Tibet is a postcard of a movie

by Gary Susman

SEVEN YEARS IN TIBET, Directed by Jean-Jacques Annaud. Written by Becky Johnston, based on the book by Heinrich Harrer. With Brad Pitt, David Thewlis, B.D. Wong, Mako, Danny Denzongpa, Jetsun Pema, Lhakpa Tsamchoe, and Jamyang Wangchuk. A TriStar Pictures release. At the Copley Place, the Harvard Square, and the Circle and in the suburbs.

Seven Years in Tibet plays less like a movie than a grand, meticulously drafted blueprint for the movie it wants to be, the movie that its true story deserves. Director Jean-Jacques Annaud has demonstrated, in such films as The Bear and The Lover, a greater facility for beautiful images and striking natural tableaux than for well-rounded characters. Accordingly, he fills Tibet with breathtaking sights -- stunning mountain vistas (the Andes, land of llamas, stands in for the land of lamas), ornate fabrics and sculptures, Brad Pitt's glorious flaxen hair -- and with thousands of extras but few substantive characters.
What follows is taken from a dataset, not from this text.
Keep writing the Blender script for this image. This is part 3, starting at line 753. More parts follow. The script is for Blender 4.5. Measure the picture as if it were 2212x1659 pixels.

It's a shame, because the film contains the bare bones of a remarkable tale. It's the story of Heinrich Harrer, who in the 1930s was a famous Austrian mountain climber -- and, it was recently revealed, a member of the Nazi SS. Today, Herr Harrer claims he joined the party only to further his career as a mountaineer, and indeed, though the film briefly mentions his affiliation, it has him leaving Austria in 1939, shortly before the war begins. The movie's Harrer has no ideology other than his own self-aggrandizement. Harrer joins an expedition to climb a Himalayan peak led by Peter Aufschnaiter (David Thewlis) -- largely for his own glory, but also to escape from his pregnant wife and the responsibility of impending fatherhood.

In the Himalayas, Harrer and Aufschnaiter endure many harrowing ordeals -- a lengthy internment in a British POW camp, a daring escape to Tibet (which was officially closed to foreigners), and a perilous journey to the capital, Lhasa. There, they find themselves surprisingly welcomed by an aristocracy eager for Western expertise. Harrer even becomes the tutor to the Dalai Lama (Jamyang Wangchuk), then a young boy.

The relationship between the eagerly curious boy and the worldly outsider is the heart of the film. For all that Harrer teaches him about the outside world, the Dalai Lama teaches Harrer more -- that he cannot be a substitute for the son Harrer has never seen, that enlightenment comes through renunciation of the ego, and that Harrer can't save him when newly Communist China brutally annexes Tibet.

This is that occasional Pitt movie in which he must act using resources other than his hair, as it's cut short for most of the film. He's certainly convincing in transforming Harrer from insufferably selfish into -- well, less selfish and somewhat chastened. More subtle work comes from Thewlis, essentially playing Harrer's conscience, and Wangchuk, as the ebullient yet preternaturally wise young lama.

Still, Becky (The Prince of Tides) Johnston's script reduces Harrer's odyssey into two cliché'd Hollywood themes, father-and-son reconciliation and an exotic culture tour through the eyes of a Westerner. Tibet nonetheless eludes Harrer's (and the film's) feeble attempts to grasp it, and it haunts the imagination in ways that Annaud's lovely visuals only hint at.